COACH COOPER: It's, I don't know‑‑ really not thinking about beyond tonight. As the series goes on, you have to plan for a seven‑game series, so this part of you that is just planning because it's not a given you're going to win tonight, and you have to plan this all the way through. So you kind of have to step out and say what are our travel plans? Well, we had to do that in all our series.
It's weird how it's our third series and we've advanced to this Game 6 in different ways, one with our back against the wall having to win this game at home and going to a Game 7. The next one being up three, giving up two, and now having to come back on your heels a little bit; and in this one, tied series, we get the fifth one, and now we have a chance to knock them out. So we've kind of approached these, we've kind of lived these different battles.
I think one thing I know, I don't take anything for granted. Every game becomes our most important game of the year, and that's how we have to treat this. We can't just sit here and say we played a pretty good game in Game 5, that'll just carry us into a win tonight. If we don't play better than we did in Game 5, we won't win tonight. That's kind of my message.
And my feeling for me is it's excitement, nervousness, fear, anticipation, like I can whip through a bunch of things. It's really an exciting time. But as we go through this, you just can't get ‑‑ you can't let yourself get too high and you can't let yourself get too low at this point. You have to go out and prepare your guys as much as possible, and I think our coaching staff has done a good job with that.

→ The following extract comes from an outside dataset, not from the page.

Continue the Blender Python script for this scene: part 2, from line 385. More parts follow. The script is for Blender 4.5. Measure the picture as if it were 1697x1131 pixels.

Q. Having Brenden Morrow in the lineup in the regular season is obviously important, but come playoff time and these kind of games, does he sort of earn his pay, so to speak?
COACH COOPER: Well, I think if we look back, and I think we signed him July 5th or something like that, and it was for this reason. Mo's been one of those guys that he had a different role in his career playing for Dallas and how he's moved. He was playing a couple teams lately, probably those teams pulling him in for the same reason we did.
We know he can still be an effective player on the ice. What he brings in the room, his experience both in the regular season and the playoffs, his leadership, and everything that we wanted him for, he's delivered and he's delivering at the biggest time. And it may not show up on the score sheet, but people even ask questions about who your unsung hero is, and he would be one of them for us.
He's probably not going to find his face on the front page of the paper, but he has done so many things for us that have helped us get here, hence why he's still playing the minutes and being effective for us, and I think a big part of why we're winning. Maybe those lines aren't scoring, but they're being effective for us in other ways.
I tell you, when Morrow's on the ice, the defensive pair that's on the ice with him definitely knows he's on the ice, and that's a good thing.